Lisons ou relisons donc Sylvain Bemba !!!


Dans le même esprit, Françoise Lionnet et Shu-mei Shih viennent de coordonner l’édition d’un livre collectif, Minor Transnationalism, paru chez Duke University Press. Ce livre ouvre une perspective dans la lecture de ce qu’on appelle désormais les « cultures des minorités » (Il faudrait trouver une belle formulation dans la langue de Voltaire !).

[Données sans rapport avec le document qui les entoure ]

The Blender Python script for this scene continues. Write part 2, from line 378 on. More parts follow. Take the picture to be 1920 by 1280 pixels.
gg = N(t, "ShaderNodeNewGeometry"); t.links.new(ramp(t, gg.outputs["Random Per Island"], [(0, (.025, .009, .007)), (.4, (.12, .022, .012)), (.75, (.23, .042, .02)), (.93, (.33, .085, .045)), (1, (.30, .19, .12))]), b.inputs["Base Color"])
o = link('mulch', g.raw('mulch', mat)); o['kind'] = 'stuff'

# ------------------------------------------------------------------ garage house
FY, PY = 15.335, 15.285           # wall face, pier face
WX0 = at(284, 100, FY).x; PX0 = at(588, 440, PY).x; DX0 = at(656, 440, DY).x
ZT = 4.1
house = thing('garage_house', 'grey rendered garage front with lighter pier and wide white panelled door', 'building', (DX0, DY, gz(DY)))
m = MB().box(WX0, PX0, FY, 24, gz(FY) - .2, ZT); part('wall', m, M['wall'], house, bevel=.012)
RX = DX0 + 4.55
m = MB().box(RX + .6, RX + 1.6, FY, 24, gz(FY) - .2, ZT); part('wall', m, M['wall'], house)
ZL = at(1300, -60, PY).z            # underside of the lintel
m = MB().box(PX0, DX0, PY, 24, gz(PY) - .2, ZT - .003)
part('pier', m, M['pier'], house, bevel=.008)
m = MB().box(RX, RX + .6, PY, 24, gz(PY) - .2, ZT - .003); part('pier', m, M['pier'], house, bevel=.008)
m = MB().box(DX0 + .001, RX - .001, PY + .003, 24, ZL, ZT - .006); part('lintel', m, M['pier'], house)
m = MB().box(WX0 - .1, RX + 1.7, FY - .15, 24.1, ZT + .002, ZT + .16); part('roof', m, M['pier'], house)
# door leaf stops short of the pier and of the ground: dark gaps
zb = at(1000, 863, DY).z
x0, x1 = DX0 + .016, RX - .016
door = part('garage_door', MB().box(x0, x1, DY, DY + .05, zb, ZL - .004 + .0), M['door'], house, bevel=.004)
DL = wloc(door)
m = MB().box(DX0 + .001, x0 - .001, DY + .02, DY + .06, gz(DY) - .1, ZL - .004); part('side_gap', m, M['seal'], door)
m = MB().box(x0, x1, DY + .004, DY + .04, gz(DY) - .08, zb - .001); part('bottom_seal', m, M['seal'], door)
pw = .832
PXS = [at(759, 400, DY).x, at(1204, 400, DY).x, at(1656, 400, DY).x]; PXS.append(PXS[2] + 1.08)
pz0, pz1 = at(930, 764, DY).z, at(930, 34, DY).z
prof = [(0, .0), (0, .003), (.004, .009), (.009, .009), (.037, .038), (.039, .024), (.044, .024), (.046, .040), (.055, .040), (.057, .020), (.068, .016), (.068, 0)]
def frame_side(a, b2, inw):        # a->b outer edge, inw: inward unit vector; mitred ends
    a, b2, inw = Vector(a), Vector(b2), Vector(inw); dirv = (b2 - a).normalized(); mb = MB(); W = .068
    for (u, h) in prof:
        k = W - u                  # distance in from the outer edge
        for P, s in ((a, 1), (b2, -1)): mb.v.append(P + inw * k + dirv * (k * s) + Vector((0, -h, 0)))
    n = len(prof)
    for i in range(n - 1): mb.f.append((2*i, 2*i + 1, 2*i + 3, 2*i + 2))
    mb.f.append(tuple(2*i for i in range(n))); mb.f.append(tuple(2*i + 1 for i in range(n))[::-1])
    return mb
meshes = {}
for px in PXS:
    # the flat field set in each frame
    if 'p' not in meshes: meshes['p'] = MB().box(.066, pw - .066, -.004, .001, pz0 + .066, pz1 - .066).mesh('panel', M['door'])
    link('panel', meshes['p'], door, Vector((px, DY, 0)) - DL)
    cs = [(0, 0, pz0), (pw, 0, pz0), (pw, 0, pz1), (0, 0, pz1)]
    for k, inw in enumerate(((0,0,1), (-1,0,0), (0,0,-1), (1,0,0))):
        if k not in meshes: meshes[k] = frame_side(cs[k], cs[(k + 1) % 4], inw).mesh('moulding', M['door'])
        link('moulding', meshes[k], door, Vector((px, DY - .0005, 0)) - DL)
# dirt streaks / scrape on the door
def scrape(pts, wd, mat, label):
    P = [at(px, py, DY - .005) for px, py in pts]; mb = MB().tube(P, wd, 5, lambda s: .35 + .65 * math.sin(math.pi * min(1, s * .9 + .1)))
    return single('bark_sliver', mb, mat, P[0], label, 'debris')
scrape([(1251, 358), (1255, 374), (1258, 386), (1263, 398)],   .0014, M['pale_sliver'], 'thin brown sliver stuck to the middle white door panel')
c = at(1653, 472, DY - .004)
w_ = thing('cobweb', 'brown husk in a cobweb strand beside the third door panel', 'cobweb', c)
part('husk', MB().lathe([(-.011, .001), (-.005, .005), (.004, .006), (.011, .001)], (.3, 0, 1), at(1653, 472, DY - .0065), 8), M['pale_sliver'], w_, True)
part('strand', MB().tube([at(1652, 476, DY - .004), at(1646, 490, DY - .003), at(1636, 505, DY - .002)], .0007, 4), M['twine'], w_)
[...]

Les contributeurs, venant de disciplines différentes (histoire, littératures, études asiatiques ou francophones...) révèlent une multitude de cas dans lesquels ces cultures minoritaires influent sur la culture dite « majoritaire ». On peut le voir comme une opposition ou une assimilation, mais il est désormais nécessaire de tenir compte de ce brassage de cultures, de comprendre que la mobilité, les échanges entre les hommes fondent notre futur. C’est ainsi qu’on lira par exemple avec attention le texte de Françoise Lionnet - article qui devrait normalement enchanter notre ami Le Clézio - sur la question de de la traduction : "Transnational Translation : Shakespeare in Mauritius" ou l’étude de Tyler Stovall : Murder in Montmartre : Race, Sex, and Crime in Jazz Age Paris ou encore National space as Minor space : Afro-Brazilain Culture and the Pelourinho d’Elizabeth A. Marchant.
Bref, un ensemble de textes diversifiés et convergeant tous vers l’idée que les cultures minoritaires fondent désormais un angle de recherche dont nous ne pourrons plus faire l’économie tant leurs richesses et leurs diversités deviennent en quelque sorte ce qui nous caractérise tous.